Vescovo became the fourth person in history to reach Challenger Deep in 2019, while LIMITING FACTOR, which operates in a marine environment that is the equivalent to 2,200 tons of crushing pressure pushing down on the hatch, has accolades of its own; the world record for deepest diving sub and the only submersible ever certified to unlimited depth.

For Stewart, it was stumbling upon a “carpet of crinoids” while flying over a 20km-wide sea mount that was her highlight. But for submersible pilot Ofer Ketter, who operates the U-Boat Worx Cruise Sub 7 aboard explorer yacht SURI, being part of teams that document new species, including giant jellyfish and deep-water sharks, remains unrivalled.

“In the Galapagos, we confirmed the presence of near-extinct sea cucumbers at 328-feet, and in the Sea of Cortez in Baja California our team of scientists documented a family of grouper that had already been recorded as extinct,” says Ketter, who is based in Costa Rica.

A whale shark in Mexico, viewed from a U-Boat Worx C-Explorer 5
A whale shark in Roca Partida in the Revillagigedo Archipelago National Park in Mexico, viewed from a U-Boat Worx C-Explorer 5

For anyone who braves the deep, a rich world of marine life awaits. “The chance of sighting rare thresher sharks or nautilus in the Solomon Islands, or witnessing unchartered volcanoes, canyons, sea mounts and shipwrecks is extremely high,” he says.

For some people, the thrill is in the technology; for others, it’s the fish. Either way, for those fortunate enough to experience it, the event is otherworldly. “People imagine a sub being this tight, metal can with small windows, but it’s not,” says Ketter. “You’re sitting in a 360-degree cinema.”

Triton describes its newly launched 3300/6 as possessing a “salon under the sea.” It’s the first six-person acrylic-hulled sub ever to be constructed and features the world’s largest transparent, spherical passenger compartment, giving an immersive view to the ocean outside. And Ketter’s luxurious CS7 interior is equipped with revolving leather seats and two large acrylic spheres with enough room for six passengers, in addition to the pilot.

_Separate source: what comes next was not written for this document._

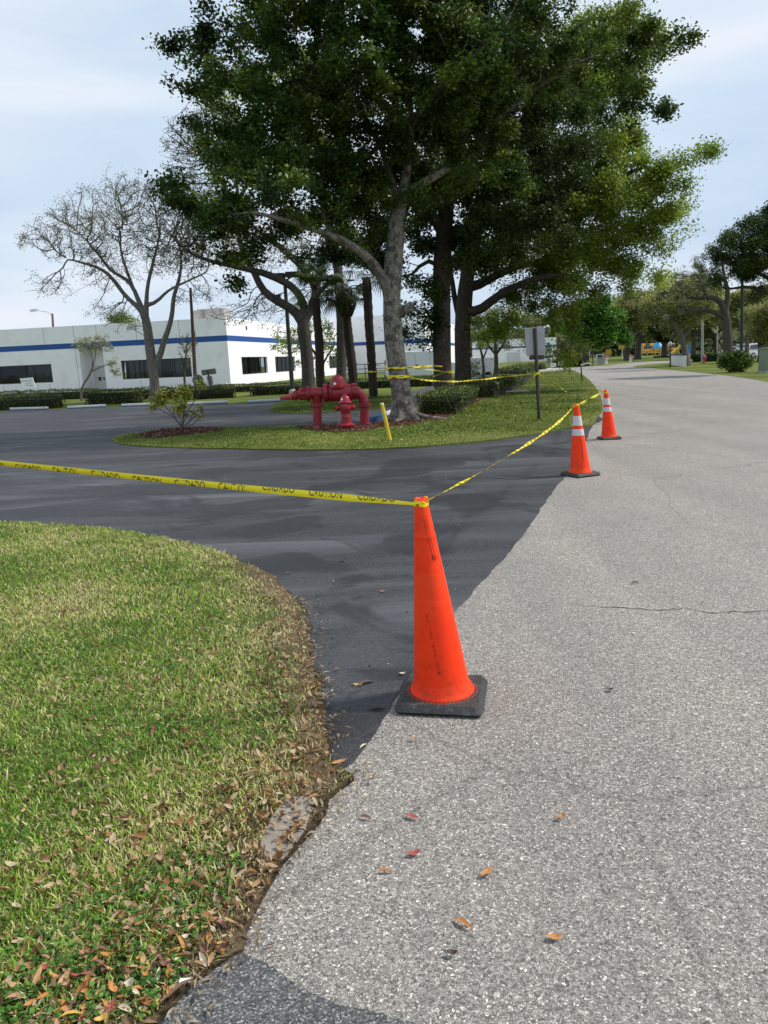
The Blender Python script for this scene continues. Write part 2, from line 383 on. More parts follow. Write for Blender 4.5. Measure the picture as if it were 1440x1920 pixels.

It offers an unparalleled view of never-before-seen reefs and historic wrecks. In fact, submarine diving is so rare in the Pacific territories that Cookson Adventures’ ongoing two-year expedition to Papua New Guinea, Fiji, Tonga, French Polynesia and the Cocos Islands will make a major contribution to Seabed 2030 Project, an international initiative (run by The Nippon Foundation of Japan and the General Bathymetric Chart of the Oceans) that aims to map the whole ocean floor using a multibeam echosounder by the year 2030.

It’s also very safe, explains Ketter, with the vessel kept at an approximate pressure of one standard atmosphere, which is what you feel at the surface. “Guests can go from the jacuzzi to the bottom of the ocean and back to the jacuzzi in total comfort, multiple times, with no preparation required. There’s nothing else out there like it.”